start SUPPLIED DATA
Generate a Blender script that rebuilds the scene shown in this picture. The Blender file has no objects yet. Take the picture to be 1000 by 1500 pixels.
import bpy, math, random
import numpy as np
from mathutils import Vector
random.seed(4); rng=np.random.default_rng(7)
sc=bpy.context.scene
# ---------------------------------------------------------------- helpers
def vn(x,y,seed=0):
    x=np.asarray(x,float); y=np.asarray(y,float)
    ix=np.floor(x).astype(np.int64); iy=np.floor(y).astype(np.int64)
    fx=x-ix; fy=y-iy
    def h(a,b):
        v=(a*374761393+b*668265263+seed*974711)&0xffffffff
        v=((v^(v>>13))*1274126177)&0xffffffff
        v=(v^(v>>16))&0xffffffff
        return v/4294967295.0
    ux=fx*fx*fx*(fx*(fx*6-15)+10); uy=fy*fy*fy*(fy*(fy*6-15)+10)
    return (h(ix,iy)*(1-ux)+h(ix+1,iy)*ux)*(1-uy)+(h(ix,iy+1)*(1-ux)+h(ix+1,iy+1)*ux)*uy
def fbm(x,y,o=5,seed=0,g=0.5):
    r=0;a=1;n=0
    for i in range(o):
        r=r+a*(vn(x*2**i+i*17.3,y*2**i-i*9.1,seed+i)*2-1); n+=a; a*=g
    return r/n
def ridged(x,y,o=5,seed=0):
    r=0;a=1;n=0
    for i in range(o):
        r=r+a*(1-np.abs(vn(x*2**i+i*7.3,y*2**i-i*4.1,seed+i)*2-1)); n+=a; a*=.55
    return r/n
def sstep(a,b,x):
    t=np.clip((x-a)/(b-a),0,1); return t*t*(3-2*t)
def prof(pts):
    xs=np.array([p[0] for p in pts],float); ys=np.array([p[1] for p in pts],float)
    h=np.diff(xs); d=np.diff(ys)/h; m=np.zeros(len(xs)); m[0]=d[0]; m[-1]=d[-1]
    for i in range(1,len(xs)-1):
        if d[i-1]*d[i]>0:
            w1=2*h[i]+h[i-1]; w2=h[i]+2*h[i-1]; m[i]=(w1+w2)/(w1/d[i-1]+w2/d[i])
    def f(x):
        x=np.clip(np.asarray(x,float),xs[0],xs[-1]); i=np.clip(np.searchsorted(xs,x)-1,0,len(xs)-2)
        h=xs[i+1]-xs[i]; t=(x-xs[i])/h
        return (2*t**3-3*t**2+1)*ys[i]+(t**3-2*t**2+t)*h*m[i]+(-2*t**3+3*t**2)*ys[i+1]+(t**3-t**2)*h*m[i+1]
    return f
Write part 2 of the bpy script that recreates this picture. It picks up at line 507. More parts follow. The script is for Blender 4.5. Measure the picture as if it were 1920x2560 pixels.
end SUPPLIED DATA
THE EXERCISE >>
Please output the entire listing exactly as it stands.

PROBLEM SOLUTION >>
Generate a Blender script that rebuilds the scene shown in this picture. The Blender file has no objects yet. Take the picture to be 1000 by 1500 pixels.
import bpy, math, random
import numpy as np
from mathutils import Vector
random.seed(4); rng=np.random.default_rng(7)
sc=bpy.context.scene
# ---------------------------------------------------------------- helpers
def vn(x,y,seed=0):
    x=np.asarray(x,float); y=np.asarray(y,float)
    ix=np.floor(x).astype(np.int64); iy=np.floor(y).astype(np.int64)
    fx=x-ix; fy=y-iy
    def h(a,b):
        v=(a*374761393+b*668265263+seed*974711)&0xffffffff
        v=((v^(v>>13))*1274126177)&0xffffffff
        v=(v^(v>>16))&0xffffffff
        return v/4294967295.0
    ux=fx*fx*fx*(fx*(fx*6-15)+10); uy=fy*fy*fy*(fy*(fy*6-15)+10)
    return (h(ix,iy)*(1-ux)+h(ix+1,iy)*ux)*(1-uy)+(h(ix,iy+1)*(1-ux)+h(ix+1,iy+1)*ux)*uy
def fbm(x,y,o=5,seed=0,g=0.5):
    r=0;a=1;n=0
    for i in range(o):
        r=r+a*(vn(x*2**i+i*17.3,y*2**i-i*9.1,seed+i)*2-1); n+=a; a*=g
    return r/n
def ridged(x,y,o=5,seed=0):
    r=0;a=1;n=0
    for i in range(o):
        r=r+a*(1-np.abs(vn(x*2**i+i*7.3,y*2**i-i*4.1,seed+i)*2-1)); n+=a; a*=.55
    return r/n
def sstep(a,b,x):
    t=np.clip((x-a)/(b-a),0,1); return t*t*(3-2*t)
def prof(pts):
    xs=np.array([p[0] for p in pts],float); ys=np.array([p[1] for p in pts],float)
    h=np.diff(xs); d=np.diff(ys)/h; m=np.zeros(len(xs)); m[0]=d[0]; m[-1]=d[-1]
    for i in range(1,len(xs)-1):
        if d[i-1]*d[i]>0:
            w1=2*h[i]+h[i-1]; w2=h[i]+2*h[i-1]; m[i]=(w1+w2)/(w1/d[i-1]+w2/d[i])
    def f(x):
        x=np.clip(np.asarray(x,float),xs[0],xs[-1]); i=np.clip(np.searchsorted(xs,x)-1,0,len(xs)-2)
        h=xs[i+1]-xs[i]; t=(x-xs[i])/h
        return (2*t**3-3*t**2+1)*ys[i]+(t**3-2*t**2+t)*h*m[i]+(-2*t**3+3*t**2)*ys[i+1]+(t**3-t**2)*h*m[i+1]
    return f
Write part 2 of the bpy script that recreates this picture. It picks up at line 507. More parts follow. The script is for Blender 4.5. Measure the picture as if it were 1920x2560 pixels.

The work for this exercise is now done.